- [DATA EXTRACT]
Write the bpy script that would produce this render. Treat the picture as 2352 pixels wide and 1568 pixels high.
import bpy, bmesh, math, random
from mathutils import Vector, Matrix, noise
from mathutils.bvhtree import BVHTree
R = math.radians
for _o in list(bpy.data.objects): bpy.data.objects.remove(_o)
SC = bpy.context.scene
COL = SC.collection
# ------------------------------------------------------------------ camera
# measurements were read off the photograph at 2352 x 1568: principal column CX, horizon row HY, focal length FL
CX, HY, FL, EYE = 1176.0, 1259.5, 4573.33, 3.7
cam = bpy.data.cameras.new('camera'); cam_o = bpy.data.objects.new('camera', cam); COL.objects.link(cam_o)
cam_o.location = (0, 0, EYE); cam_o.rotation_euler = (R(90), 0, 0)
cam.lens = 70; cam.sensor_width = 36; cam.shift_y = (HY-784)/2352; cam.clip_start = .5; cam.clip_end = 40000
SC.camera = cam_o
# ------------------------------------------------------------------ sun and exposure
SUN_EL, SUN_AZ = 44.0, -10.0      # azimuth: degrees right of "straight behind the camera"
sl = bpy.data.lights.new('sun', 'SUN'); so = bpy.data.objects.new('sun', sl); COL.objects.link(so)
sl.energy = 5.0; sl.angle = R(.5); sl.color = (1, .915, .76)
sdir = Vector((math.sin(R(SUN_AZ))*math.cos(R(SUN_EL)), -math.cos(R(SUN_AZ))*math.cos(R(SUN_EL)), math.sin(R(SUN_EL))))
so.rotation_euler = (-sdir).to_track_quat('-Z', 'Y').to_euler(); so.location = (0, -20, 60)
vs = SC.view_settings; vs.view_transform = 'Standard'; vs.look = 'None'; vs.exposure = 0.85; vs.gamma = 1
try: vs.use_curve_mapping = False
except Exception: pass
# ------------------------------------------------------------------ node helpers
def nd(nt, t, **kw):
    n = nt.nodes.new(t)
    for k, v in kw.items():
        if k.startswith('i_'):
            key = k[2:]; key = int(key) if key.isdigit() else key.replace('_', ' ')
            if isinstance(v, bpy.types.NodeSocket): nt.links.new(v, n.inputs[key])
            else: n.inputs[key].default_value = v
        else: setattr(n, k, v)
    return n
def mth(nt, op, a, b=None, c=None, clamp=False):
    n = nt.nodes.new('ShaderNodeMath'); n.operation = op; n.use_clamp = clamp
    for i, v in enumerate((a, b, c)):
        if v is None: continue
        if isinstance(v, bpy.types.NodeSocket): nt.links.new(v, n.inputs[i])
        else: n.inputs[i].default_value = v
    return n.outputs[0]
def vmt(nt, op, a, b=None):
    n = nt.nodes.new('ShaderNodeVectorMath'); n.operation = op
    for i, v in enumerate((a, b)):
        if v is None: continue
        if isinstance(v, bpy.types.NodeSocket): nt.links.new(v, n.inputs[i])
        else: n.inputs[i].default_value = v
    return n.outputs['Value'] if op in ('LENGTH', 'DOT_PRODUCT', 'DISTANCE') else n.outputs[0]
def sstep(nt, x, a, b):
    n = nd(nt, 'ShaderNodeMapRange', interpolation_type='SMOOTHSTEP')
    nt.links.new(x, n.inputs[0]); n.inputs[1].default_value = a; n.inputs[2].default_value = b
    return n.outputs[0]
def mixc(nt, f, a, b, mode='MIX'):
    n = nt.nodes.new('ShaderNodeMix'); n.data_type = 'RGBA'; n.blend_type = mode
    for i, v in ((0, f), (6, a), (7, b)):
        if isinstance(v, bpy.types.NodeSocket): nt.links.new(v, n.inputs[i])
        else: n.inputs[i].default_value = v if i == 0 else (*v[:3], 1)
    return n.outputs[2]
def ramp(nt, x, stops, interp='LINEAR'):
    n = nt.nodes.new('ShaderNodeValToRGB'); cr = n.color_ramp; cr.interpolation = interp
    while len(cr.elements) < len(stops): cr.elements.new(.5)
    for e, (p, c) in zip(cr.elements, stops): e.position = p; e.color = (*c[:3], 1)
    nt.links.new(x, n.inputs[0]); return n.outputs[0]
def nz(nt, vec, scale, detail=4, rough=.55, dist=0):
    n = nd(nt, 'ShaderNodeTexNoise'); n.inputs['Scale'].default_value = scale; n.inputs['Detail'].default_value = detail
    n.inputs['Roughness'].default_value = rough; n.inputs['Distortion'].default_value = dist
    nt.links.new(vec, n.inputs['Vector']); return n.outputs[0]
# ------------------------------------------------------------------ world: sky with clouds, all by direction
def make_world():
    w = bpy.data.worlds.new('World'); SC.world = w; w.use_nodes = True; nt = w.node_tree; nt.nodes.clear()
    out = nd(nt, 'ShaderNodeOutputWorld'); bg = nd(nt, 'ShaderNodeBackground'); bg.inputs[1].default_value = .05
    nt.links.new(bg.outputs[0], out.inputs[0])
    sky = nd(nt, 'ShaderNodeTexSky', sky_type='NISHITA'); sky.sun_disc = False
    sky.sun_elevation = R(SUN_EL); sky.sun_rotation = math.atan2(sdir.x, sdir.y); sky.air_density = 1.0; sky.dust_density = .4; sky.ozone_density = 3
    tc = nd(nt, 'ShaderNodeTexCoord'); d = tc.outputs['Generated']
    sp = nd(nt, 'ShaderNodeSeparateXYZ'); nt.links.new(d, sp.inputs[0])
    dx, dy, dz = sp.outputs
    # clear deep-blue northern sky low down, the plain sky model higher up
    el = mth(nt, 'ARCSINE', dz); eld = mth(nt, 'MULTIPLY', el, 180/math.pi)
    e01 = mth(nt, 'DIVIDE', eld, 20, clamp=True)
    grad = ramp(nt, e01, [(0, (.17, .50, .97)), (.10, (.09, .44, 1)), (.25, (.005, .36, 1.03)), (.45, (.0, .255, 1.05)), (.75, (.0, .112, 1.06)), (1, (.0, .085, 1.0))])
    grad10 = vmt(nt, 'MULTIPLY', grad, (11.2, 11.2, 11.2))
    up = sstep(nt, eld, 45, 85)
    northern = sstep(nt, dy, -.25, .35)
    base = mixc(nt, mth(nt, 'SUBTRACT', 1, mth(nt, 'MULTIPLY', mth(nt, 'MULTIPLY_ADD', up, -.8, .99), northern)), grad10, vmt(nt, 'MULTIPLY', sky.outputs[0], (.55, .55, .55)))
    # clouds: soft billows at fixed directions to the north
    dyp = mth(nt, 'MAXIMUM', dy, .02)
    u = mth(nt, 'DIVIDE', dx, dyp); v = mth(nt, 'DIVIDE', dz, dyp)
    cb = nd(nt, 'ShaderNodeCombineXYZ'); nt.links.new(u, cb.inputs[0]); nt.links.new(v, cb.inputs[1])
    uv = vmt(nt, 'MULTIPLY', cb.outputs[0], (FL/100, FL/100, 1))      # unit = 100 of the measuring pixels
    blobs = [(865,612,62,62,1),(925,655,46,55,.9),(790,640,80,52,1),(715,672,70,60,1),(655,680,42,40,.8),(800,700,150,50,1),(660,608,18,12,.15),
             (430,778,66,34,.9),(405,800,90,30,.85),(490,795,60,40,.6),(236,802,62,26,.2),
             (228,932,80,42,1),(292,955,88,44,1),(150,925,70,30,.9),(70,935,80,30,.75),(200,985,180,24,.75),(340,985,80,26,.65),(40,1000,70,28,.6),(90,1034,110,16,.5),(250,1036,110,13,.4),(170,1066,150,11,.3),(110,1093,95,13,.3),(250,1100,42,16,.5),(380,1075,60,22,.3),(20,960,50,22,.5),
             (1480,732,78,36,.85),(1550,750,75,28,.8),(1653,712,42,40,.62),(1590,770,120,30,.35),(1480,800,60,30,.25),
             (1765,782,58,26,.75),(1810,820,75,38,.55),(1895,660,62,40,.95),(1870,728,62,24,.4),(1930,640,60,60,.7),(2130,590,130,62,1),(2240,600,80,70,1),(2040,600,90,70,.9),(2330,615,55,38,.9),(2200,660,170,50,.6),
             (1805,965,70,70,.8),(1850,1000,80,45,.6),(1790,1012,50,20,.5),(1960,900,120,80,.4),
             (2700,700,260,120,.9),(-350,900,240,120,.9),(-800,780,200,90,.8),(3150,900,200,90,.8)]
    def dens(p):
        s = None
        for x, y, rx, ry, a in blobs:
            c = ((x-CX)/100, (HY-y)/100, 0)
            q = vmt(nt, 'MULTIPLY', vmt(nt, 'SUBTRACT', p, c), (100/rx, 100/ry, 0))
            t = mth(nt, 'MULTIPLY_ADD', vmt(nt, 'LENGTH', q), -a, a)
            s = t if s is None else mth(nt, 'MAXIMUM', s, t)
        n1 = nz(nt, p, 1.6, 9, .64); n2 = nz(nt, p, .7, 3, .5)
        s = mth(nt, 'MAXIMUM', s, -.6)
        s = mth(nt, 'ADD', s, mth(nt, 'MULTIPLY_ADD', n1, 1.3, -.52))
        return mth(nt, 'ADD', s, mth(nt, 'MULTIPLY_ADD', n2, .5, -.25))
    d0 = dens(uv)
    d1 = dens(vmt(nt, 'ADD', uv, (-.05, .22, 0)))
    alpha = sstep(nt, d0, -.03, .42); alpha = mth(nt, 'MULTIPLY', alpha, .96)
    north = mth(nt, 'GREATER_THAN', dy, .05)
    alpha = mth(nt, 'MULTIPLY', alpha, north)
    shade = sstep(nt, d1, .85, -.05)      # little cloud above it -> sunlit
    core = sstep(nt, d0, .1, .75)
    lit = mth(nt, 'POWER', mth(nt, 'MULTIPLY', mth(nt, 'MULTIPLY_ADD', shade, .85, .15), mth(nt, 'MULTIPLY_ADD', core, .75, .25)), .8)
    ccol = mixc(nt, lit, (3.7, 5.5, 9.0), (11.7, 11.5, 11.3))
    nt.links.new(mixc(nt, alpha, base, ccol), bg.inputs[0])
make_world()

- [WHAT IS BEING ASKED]
Scan the data above and copy every line with "pixels" in it.

- [FULL OUTPUT]
Write the bpy script that would produce this render. Treat the picture as 2352 pixels wide and 1568 pixels high.
    uv = vmt(nt, 'MULTIPLY', cb.outputs[0], (FL/100, FL/100, 1))      # unit = 100 of the measuring pixels